I am running a model which includes some dummy variables (e.g. sex) as predictors. Once I have imported the dataset these variables come as numeric vectors.
I can see that the lme function gives two quite different models, whether I treat these dummy variables as factor or numeric vectors.
I am thus trying to understand why this happens (how does the function treat the two vectors) and how should I make the decision of whether using factor or numeric vector.
I'm not familiar with this specific type of linear model, but I think the difference arises from the encoding of the variables as strings or numbers.
A linear model can only interpret a numeric value on a continuous scale. Categorical data like factors have to be converted into one-hot vectors to be able to fit into a model (many models will do that for you). They work by generating for every factor a separate binary variable that's 0 or 1 if present or absent. This increases the size of the model and can reduce performance if the number of factors is large and the dataset small.

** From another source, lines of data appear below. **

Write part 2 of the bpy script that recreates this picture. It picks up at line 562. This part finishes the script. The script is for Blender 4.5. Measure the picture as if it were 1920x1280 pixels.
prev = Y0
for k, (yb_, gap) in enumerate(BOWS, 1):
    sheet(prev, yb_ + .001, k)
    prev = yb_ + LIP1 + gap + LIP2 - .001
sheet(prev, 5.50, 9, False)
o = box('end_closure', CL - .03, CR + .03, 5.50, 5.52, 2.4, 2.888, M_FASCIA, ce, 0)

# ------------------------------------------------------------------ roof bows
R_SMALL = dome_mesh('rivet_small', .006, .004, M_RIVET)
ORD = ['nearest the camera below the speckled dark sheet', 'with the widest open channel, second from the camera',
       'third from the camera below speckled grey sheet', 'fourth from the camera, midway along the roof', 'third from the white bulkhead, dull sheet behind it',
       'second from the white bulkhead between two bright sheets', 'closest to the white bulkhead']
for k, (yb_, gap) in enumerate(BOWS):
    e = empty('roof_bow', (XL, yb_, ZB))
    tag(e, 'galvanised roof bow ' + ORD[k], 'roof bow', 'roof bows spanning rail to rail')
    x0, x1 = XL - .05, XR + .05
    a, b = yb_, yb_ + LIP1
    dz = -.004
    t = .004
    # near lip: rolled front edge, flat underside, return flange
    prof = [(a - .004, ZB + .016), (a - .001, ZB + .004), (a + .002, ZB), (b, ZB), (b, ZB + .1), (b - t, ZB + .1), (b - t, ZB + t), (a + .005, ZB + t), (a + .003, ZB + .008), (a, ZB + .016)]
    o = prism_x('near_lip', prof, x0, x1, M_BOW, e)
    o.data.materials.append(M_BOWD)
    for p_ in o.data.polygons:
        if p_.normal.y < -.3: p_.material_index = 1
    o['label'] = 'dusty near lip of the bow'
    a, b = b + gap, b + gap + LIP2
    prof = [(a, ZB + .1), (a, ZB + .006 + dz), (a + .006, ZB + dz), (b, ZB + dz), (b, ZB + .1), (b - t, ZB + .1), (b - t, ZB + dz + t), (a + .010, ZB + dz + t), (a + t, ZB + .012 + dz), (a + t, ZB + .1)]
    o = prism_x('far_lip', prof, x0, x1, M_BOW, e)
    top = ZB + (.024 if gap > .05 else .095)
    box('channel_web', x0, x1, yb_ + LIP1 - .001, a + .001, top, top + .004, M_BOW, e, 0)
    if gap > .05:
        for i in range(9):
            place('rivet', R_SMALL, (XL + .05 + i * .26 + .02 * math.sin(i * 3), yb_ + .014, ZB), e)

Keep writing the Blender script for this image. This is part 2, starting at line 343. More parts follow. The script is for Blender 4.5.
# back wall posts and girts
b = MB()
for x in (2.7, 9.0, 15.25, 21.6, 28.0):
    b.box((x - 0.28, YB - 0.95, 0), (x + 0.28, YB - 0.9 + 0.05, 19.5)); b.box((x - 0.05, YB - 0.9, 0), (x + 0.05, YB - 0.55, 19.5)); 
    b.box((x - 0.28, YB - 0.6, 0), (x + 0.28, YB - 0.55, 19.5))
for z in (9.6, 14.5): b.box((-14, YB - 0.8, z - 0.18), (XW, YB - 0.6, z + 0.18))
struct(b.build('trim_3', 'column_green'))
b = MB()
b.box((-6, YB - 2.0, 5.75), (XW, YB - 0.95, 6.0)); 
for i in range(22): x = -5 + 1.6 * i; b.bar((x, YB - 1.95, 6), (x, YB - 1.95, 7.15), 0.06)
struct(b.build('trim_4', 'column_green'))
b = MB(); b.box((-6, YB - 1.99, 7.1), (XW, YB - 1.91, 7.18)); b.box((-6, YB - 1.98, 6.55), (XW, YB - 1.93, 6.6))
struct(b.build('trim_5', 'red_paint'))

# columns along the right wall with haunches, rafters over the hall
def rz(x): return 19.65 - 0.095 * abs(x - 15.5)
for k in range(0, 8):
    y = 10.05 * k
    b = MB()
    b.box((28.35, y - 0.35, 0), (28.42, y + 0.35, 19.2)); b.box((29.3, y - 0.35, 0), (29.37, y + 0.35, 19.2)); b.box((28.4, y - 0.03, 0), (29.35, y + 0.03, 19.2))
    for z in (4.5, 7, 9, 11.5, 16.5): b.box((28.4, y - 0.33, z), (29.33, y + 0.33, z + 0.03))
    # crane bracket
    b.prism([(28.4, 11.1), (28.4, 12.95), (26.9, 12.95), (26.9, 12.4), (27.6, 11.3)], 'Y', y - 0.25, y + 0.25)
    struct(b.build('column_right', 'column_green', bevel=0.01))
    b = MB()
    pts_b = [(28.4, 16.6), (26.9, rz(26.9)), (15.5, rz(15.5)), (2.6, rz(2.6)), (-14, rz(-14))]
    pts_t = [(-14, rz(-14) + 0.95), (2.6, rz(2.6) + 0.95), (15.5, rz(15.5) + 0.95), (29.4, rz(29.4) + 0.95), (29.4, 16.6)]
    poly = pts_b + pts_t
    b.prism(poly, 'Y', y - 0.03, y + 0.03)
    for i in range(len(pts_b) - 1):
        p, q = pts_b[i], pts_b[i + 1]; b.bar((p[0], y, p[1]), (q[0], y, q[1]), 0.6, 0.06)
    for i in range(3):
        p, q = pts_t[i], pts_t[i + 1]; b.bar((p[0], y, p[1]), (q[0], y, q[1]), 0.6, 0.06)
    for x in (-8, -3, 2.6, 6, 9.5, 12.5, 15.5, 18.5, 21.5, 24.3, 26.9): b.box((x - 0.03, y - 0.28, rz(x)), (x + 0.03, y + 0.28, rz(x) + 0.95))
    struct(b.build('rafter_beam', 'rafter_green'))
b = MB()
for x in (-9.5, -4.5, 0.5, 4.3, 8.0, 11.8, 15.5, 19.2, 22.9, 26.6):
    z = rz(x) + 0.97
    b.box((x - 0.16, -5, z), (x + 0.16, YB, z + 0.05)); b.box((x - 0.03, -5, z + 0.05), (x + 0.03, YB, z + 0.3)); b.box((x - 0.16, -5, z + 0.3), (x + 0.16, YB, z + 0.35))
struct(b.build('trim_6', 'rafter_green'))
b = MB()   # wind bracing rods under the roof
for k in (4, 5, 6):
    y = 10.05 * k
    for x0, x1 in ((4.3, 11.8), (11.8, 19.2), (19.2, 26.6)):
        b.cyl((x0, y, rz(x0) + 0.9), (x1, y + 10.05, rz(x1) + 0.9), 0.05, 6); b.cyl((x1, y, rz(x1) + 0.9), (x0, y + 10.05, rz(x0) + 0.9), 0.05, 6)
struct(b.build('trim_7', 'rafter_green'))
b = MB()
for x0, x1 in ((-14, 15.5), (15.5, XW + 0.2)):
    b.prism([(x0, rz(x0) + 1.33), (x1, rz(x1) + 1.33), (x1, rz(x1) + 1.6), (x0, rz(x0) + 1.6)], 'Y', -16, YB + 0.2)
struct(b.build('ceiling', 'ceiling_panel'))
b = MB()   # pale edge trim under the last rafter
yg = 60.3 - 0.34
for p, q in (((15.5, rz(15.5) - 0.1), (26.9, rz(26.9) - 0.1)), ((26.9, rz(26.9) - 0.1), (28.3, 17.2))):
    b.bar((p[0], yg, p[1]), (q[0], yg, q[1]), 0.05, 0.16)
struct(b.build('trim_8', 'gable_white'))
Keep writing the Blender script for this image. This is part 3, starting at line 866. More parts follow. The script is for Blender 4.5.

If you present the variable as numeric values, the model will interpret them as if they were on a linear scale. For example, if you say blue = 1, red = 2 and green = 3, the model thinks that blue < red < green. This is nonsensical and although results will be generated, they are not reflecting the actual things that are going on.
It's therefor important to know what inputs the models you use require, and how to generate the correct ones if needed. Again, some models will do automatic conversion of factors to one-hot, but will interpret numeric values always as a continuous variable.